For this reason, the court distinguishes this case from the result it reached in Green v. Burlington Northern and Santa Fe Railway Co., 2006 WL 154329 (N.D. Tex. Jan. 19, 2006), where the alleged discrimination occurred in Fort Worth, and the plaintiff lived in Fort Worth. This case is more akin to Ayala v. Americredit Financial Services, Inc., Civil Action No. 3:07-CV-1004-L, in which the alleged discrimination occurred in Arlington, between Dallas and Fort Worth.
That this case remains in Dallas does not inconvenience the witnesses and parties to the degree that a transfer to the Fort Worth Division is justified. Defendant has not established that retaining this case in Dallas will inconvenience the parties and witnesses.
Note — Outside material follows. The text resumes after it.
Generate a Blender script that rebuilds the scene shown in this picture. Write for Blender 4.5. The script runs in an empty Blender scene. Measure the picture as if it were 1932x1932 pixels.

CCI has not shown that the witnesses or parties will be inconvenienced by traveling farther to Dallas for trial, or by incurring more expenses or loss of time by attending a trial in Dallas. Even if the parties and witnesses were to be slightly more inconvenienced by a trial in Dallas, such inconvenience is not of the magnitude that justifies a transfer. The point is best exemplified by the following:
This case is not being consigned to the wastelands of Siberia or some remote, distant area of the Continental United States. The minor inconvenience Exxon may suffer in having to litigate this case in Tyler — only 203 miles distant — rather than in Houston, can in no rational way support the notion of abuse of discretion.Jarvis Christian Coll. v. Exxon Corp., 845 F.2d 523, 528 (5th Cir. 1988). If a distance of 203 miles is considered to be a "minor inconvenience," this court cannot fathom that requiring the parties and witnesses to travel to Dallas for trial, rather than Fort Worth, would in any way be an abuse of discretion on its part. Accordingly, the court denies CCI's request to transfer this case to the Fort Worth Division.
Although Defendant tries to distinguish itself as a small company operating from one suite from a large corporation such as Exxon, the court still finds the reasoning in Jarvis applicable to this case.
III. Conclusion
For the reasons set forth herein, the court determines that service has not been effected and hereby extends the deadline for Plaintiff to serve Defendant until May 8, 2008. The court cannot say that the witnesses and parties are inconvenienced in any material way if the case remains in Dallas. CCI has failed to establish that a transfer from the Dallas Division to the Fort Worth Division is warranted under 28 U.S.C. § 1404(a). Accordingly, the court denies Defendant's Motion to Dismiss; Alternatively, Motion to Transfer Venue.